Jim Murphy’s niece, Joan Corrigan said:

“My uncle Jim was a quiet, well-known and well-respected man, much loved by his family and a respected member of the local community in Derrylin. He was a member of Fermanagh Civil Rights Association and worked for basic human rights."

"Whilst I welcome an investigation by the Office of the Police Ombudsman, it is disgraceful that the date given in 2027. Next year will see the 50th anniversary of my uncle Jim’s murder and Jim will still be denied any measure of justice.”

Paper Trail, a charity that works with victims and survivors of the conflict, sourced newspaper reports and secret British Army files from the National Archives in London relating to the murder.

Ciarán MacAirt of Paper Trail said:

“Justice delayed is justice denied and it is shameful that any family has to wait so long for a proper investigation to commence.

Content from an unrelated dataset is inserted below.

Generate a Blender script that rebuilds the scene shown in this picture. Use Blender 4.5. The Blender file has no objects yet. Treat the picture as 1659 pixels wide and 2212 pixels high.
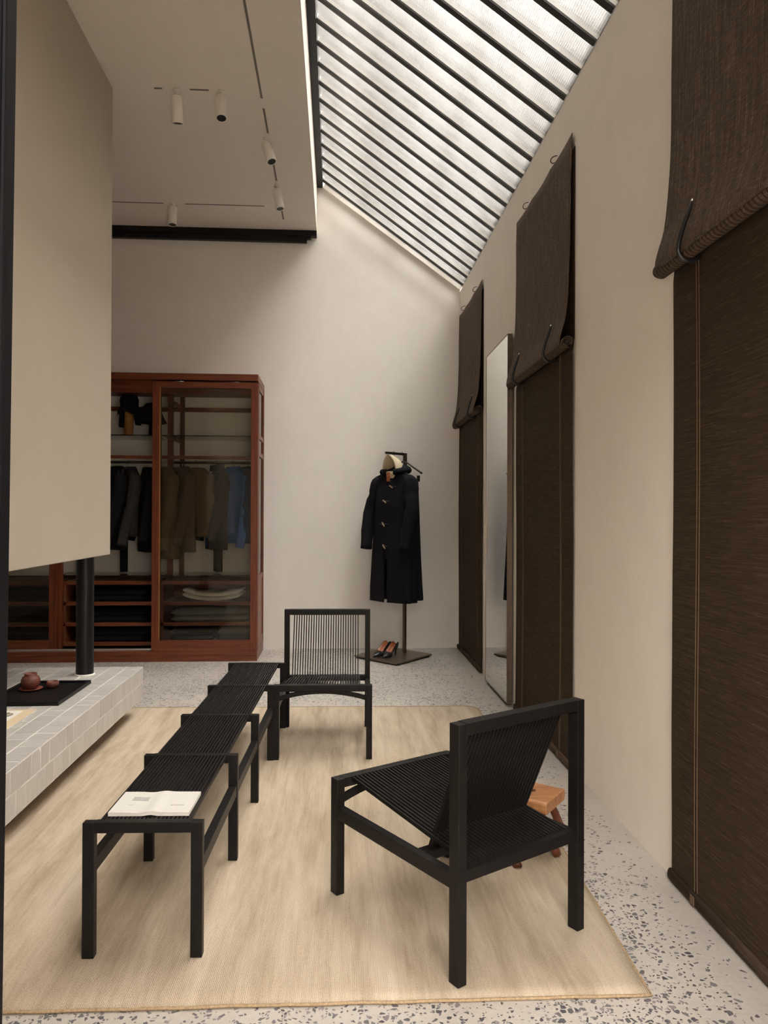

Whist the British authorities are starving OPONI of resources to investigate legacy cases, the Tories are legislating their pernicious Legacy Bill which will deny families like the victim’s equal access to due process of the law."

Miss Corrigan felt strongly that, as Jim himself was a campaigner for truth and justice, “He deserved my efforts to bring attention to this travesty.  Despite the current circumstances, I feel encouraged that I have achieved this small step towards justice for a wonderful man so loved by so many."